No. Under current MI law the trustee can only borrow a handgun if they have a valid CPL. Once you have expired the trustees will have to obtain "Pistol Purchase Permits" and have the handguns transferred individually as provided for in your estate.

I have all of my firearms listed in my trust, in fact I have two trusts, one that deals solely with my firearms and another that deals separately with my remaining estate. I have two family members that are anti-gun and two that love them. The ones that love them will be getting the guns split between them. The other trust splits the remaining items in my estate equally to all my family members. The anti-gun members just lost a lot of equity based solely on their political beliefs.
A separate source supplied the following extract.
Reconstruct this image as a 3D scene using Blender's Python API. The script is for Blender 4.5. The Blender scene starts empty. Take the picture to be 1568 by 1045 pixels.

My wife's grandmother had firearms at her death, and the distribution of those assets was so lopsided (amongst her sons and daughters), one family member basically broke into the house and stole them, that I want to make sure that my immediate family retains possession of our items. Basically, a lot of crazy stuff can happen when family members die, and with firearms having a special legal status and requirements compared to other inanimate objects, it seems like a trust is a much better instrument to use rather than a will.
Link Posted: 10/25/2016 12:42:32 PM EDT
[Last Edit: 10/25/2016 12:44:33 PM EDT by Ironpony1337]
Anyway, I guess to get into the weeds of this procedure, regarding the RI-060 Pistol Sales Record: I use the name of my trust as Purchaser and also my credentials (CPL) since I'm the grantor of the trust? Or do I have to treat the trust as the Purchaser, but no CPL # because it can be considered a "person" with none of those credentials?

I know I will probably get the "right" answer from a lawyer, but before I go that route, just wondering if anyone has already gone that route and got the answers already. If so, when? I know that information can have a shelf life when it comes to firearms because these laws keep getting written and rewritten.
Link Posted: 10/25/2016 5:29:12 PM EDT
t's my understanding you must purchase the handgun under your personal name, the same as everyone else. Whether you ad the firearm to your trust is up to you. You still own the firearm and have the right to sell it at any time, but when you pass, the firearm remains part of your estate and is distributed to your heirs accordingly.

I don't believe you can purchase a handgun using your trust's name.